**EXERCISE INPUT**
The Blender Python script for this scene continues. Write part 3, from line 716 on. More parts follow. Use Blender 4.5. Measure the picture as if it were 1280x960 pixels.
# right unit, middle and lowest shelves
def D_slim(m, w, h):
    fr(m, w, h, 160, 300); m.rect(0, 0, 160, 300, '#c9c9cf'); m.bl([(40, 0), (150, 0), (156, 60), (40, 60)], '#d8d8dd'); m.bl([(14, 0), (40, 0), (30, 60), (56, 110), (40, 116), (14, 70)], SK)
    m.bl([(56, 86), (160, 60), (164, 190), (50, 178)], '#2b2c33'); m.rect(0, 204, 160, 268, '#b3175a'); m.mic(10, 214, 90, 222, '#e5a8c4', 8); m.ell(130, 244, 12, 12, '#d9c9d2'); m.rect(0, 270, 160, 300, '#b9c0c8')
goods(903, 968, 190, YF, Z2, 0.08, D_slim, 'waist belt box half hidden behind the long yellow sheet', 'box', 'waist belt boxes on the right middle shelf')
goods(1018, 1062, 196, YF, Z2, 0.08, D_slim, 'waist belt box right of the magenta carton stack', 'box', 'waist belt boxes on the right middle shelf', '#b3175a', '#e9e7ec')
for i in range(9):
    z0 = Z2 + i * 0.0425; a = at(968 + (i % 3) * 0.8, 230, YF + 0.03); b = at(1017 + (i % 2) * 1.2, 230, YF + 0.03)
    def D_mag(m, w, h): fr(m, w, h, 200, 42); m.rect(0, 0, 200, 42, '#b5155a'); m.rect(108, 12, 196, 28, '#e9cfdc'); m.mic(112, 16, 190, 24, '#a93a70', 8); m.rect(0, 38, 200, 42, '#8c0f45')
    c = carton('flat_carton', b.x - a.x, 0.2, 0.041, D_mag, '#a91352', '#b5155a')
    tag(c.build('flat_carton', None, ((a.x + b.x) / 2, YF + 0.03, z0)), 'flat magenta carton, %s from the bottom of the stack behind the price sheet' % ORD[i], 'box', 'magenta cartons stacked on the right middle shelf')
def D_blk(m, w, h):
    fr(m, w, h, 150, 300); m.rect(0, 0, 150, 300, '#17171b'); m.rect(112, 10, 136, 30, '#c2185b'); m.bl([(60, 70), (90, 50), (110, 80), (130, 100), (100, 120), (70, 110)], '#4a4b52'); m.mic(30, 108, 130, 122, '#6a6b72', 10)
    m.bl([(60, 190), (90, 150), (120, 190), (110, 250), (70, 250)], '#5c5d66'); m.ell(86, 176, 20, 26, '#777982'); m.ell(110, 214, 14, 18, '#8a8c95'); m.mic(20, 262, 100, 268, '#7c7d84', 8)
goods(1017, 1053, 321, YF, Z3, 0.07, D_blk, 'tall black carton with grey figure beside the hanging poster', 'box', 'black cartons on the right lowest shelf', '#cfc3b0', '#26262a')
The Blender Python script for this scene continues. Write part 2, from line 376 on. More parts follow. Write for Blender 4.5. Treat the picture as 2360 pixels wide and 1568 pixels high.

**EXERCISE**
Using the listing above, reproduce each line without omission.

**WRITTEN SOLUTION**
The Blender Python script for this scene continues. Write part 3, from line 716 on. More parts follow. Use Blender 4.5. Measure the picture as if it were 1280x960 pixels.
# right unit, middle and lowest shelves
def D_slim(m, w, h):
    fr(m, w, h, 160, 300); m.rect(0, 0, 160, 300, '#c9c9cf'); m.bl([(40, 0), (150, 0), (156, 60), (40, 60)], '#d8d8dd'); m.bl([(14, 0), (40, 0), (30, 60), (56, 110), (40, 116), (14, 70)], SK)
    m.bl([(56, 86), (160, 60), (164, 190), (50, 178)], '#2b2c33'); m.rect(0, 204, 160, 268, '#b3175a'); m.mic(10, 214, 90, 222, '#e5a8c4', 8); m.ell(130, 244, 12, 12, '#d9c9d2'); m.rect(0, 270, 160, 300, '#b9c0c8')
goods(903, 968, 190, YF, Z2, 0.08, D_slim, 'waist belt box half hidden behind the long yellow sheet', 'box', 'waist belt boxes on the right middle shelf')
goods(1018, 1062, 196, YF, Z2, 0.08, D_slim, 'waist belt box right of the magenta carton stack', 'box', 'waist belt boxes on the right middle shelf', '#b3175a', '#e9e7ec')
for i in range(9):
    z0 = Z2 + i * 0.0425; a = at(968 + (i % 3) * 0.8, 230, YF + 0.03); b = at(1017 + (i % 2) * 1.2, 230, YF + 0.03)
    def D_mag(m, w, h): fr(m, w, h, 200, 42); m.rect(0, 0, 200, 42, '#b5155a'); m.rect(108, 12, 196, 28, '#e9cfdc'); m.mic(112, 16, 190, 24, '#a93a70', 8); m.rect(0, 38, 200, 42, '#8c0f45')
    c = carton('flat_carton', b.x - a.x, 0.2, 0.041, D_mag, '#a91352', '#b5155a')
    tag(c.build('flat_carton', None, ((a.x + b.x) / 2, YF + 0.03, z0)), 'flat magenta carton, %s from the bottom of the stack behind the price sheet' % ORD[i], 'box', 'magenta cartons stacked on the right middle shelf')
def D_blk(m, w, h):
    fr(m, w, h, 150, 300); m.rect(0, 0, 150, 300, '#17171b'); m.rect(112, 10, 136, 30, '#c2185b'); m.bl([(60, 70), (90, 50), (110, 80), (130, 100), (100, 120), (70, 110)], '#4a4b52'); m.mic(30, 108, 130, 122, '#6a6b72', 10)
    m.bl([(60, 190), (90, 150), (120, 190), (110, 250), (70, 250)], '#5c5d66'); m.ell(86, 176, 20, 26, '#777982'); m.ell(110, 214, 14, 18, '#8a8c95'); m.mic(20, 262, 100, 268, '#7c7d84', 8)
goods(1017, 1053, 321, YF, Z3, 0.07, D_blk, 'tall black carton with grey figure beside the hanging poster', 'box', 'black cartons on the right lowest shelf', '#cfc3b0', '#26262a')
The Blender Python script for this scene continues. Write part 2, from line 376 on. More parts follow. Write for Blender 4.5. Treat the picture as 2360 pixels wide and 1568 pixels high.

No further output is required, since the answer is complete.